→ What needs to be done
Repeat exactly the lines from the start of the material below up to and including the "from math import" line.

* start Data shown *

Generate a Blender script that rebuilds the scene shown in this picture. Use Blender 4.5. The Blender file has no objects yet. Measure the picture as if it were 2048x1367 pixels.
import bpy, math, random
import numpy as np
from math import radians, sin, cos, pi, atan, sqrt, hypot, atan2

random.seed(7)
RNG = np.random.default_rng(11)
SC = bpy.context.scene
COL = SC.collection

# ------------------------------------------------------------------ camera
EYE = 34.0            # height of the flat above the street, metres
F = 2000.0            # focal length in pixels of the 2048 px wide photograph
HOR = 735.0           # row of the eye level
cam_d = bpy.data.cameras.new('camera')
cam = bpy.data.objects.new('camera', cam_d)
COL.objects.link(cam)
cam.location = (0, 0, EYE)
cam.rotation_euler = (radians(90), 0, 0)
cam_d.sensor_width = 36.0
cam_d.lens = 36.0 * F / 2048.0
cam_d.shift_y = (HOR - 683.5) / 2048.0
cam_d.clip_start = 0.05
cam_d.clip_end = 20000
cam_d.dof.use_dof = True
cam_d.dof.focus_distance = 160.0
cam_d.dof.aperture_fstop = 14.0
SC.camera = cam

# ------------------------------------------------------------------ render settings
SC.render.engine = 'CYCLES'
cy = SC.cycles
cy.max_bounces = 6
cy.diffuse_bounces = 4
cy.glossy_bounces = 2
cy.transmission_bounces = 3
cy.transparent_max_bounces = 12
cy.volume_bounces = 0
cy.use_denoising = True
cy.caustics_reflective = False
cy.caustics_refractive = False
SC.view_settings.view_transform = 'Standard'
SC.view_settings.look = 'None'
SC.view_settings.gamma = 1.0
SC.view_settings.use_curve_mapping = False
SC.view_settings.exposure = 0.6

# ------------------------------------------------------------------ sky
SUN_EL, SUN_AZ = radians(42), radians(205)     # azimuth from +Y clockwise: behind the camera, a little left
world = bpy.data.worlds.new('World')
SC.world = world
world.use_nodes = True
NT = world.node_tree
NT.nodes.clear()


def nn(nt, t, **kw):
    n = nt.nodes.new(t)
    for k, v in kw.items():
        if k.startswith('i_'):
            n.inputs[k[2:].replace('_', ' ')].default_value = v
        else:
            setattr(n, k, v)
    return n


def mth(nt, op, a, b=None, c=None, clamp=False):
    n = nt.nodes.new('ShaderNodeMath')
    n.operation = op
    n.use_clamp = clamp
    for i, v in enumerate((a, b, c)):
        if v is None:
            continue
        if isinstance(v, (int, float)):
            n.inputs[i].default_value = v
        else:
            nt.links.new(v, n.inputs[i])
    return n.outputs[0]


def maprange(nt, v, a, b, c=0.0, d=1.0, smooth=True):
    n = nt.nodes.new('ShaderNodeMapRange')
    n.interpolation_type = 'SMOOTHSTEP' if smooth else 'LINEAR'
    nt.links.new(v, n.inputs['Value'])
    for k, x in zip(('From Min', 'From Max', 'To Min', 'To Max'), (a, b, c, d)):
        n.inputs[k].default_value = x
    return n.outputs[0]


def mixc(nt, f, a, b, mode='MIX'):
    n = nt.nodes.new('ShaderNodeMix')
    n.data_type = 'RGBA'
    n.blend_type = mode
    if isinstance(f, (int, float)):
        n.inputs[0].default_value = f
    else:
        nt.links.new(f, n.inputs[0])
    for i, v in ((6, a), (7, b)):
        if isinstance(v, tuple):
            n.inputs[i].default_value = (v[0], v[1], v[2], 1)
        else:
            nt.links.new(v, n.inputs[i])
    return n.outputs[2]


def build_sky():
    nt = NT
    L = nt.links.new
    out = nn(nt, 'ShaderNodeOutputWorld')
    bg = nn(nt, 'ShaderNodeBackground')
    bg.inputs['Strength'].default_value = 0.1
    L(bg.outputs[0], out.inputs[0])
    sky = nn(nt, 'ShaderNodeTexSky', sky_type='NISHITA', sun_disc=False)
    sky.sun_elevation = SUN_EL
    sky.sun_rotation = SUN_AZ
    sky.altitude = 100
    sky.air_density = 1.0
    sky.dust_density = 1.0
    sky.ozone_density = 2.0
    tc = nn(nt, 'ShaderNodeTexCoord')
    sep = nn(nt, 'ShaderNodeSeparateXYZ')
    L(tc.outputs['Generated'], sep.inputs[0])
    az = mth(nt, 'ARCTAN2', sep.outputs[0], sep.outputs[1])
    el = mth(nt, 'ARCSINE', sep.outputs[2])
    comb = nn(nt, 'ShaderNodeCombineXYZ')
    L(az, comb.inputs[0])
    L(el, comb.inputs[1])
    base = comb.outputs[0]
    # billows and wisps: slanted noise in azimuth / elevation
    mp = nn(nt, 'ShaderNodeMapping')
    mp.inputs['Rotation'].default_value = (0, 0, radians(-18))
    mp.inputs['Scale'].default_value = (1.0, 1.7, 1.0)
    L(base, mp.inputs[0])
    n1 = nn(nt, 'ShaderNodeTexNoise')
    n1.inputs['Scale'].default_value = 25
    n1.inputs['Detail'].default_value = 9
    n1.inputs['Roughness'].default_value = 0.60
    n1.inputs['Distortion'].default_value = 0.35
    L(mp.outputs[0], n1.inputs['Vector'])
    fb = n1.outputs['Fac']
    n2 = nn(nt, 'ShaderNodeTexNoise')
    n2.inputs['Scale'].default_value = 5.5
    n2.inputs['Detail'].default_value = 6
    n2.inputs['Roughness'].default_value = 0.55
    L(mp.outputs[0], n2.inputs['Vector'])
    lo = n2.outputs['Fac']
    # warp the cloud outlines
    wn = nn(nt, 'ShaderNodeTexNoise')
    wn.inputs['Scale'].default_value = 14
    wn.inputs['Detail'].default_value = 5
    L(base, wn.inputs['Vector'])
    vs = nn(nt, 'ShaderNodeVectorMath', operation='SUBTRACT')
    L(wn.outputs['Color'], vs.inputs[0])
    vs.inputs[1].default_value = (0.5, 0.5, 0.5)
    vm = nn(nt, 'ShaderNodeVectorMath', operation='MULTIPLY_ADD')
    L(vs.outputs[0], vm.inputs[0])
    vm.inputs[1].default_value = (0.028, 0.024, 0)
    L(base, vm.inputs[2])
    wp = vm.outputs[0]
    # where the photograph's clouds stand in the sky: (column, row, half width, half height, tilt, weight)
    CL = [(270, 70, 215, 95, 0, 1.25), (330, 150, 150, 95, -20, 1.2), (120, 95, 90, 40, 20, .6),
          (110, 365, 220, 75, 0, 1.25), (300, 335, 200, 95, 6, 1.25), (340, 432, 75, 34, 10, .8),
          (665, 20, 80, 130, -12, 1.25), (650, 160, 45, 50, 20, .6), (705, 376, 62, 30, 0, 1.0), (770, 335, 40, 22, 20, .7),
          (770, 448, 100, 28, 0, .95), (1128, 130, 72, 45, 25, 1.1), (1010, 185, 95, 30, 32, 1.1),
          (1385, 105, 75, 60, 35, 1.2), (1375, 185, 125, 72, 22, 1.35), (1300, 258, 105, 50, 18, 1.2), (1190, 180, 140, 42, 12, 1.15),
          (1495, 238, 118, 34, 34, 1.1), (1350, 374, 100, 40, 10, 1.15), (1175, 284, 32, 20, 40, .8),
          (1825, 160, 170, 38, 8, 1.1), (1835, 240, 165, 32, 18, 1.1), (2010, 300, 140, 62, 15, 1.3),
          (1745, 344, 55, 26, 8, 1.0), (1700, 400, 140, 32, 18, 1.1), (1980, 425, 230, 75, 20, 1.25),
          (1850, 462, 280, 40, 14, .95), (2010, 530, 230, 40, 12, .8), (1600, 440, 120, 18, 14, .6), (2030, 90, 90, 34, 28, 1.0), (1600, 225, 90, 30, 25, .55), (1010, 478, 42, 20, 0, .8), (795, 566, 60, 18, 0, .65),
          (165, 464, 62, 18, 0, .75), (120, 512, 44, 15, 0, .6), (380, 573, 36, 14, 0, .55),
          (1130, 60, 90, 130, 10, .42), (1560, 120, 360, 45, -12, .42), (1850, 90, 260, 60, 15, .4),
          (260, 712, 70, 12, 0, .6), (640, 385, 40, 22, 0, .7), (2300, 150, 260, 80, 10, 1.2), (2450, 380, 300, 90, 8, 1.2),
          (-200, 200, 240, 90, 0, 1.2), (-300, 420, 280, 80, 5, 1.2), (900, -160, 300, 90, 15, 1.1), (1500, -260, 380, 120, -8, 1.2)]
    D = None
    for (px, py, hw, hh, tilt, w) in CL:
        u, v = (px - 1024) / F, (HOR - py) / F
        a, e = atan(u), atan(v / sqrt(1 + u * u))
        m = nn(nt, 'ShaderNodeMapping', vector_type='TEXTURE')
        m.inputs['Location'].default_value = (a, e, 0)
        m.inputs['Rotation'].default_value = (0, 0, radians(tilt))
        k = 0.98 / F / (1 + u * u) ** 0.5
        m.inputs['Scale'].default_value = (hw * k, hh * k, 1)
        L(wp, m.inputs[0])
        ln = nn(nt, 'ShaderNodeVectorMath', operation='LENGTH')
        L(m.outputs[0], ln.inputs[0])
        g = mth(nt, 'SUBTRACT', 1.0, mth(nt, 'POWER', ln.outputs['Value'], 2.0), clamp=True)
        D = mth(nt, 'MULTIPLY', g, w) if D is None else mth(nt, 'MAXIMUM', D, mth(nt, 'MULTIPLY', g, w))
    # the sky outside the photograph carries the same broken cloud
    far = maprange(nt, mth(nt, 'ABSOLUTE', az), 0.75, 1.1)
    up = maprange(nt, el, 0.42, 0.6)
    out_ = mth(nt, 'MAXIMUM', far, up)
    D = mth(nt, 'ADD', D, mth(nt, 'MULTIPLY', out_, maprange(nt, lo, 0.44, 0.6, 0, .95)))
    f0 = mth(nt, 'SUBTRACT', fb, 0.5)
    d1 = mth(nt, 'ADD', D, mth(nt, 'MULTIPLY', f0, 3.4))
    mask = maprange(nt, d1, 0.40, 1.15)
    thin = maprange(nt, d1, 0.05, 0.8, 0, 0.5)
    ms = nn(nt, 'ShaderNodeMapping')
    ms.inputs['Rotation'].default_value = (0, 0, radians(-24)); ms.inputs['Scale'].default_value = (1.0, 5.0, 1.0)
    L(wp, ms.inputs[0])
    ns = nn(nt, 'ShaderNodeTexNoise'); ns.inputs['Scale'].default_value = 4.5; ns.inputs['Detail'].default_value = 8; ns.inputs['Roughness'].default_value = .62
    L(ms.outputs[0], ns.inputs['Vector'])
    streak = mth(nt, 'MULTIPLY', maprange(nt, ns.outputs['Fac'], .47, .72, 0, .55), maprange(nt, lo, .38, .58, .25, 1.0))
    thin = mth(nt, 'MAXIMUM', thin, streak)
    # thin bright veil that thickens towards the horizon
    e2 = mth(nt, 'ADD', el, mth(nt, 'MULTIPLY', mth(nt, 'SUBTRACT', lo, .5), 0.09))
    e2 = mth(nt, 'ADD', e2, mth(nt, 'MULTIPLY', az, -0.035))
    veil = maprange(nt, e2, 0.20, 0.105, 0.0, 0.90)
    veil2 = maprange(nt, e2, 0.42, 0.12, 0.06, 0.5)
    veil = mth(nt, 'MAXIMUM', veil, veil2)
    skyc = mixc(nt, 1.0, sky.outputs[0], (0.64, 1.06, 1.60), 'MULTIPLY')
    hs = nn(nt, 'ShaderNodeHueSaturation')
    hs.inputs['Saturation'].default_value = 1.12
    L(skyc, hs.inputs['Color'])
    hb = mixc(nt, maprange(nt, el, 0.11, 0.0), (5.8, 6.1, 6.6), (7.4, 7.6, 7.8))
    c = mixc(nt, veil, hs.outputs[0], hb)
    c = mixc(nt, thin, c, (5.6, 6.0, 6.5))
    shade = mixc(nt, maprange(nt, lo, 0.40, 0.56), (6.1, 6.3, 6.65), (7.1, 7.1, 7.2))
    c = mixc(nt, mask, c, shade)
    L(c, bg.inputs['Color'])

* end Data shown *

→ Solution
Generate a Blender script that rebuilds the scene shown in this picture. Use Blender 4.5. The Blender file has no objects yet. Measure the picture as if it were 2048x1367 pixels.
import bpy, math, random
import numpy as np
from math import radians, sin, cos, pi, atan, sqrt, hypot, atan2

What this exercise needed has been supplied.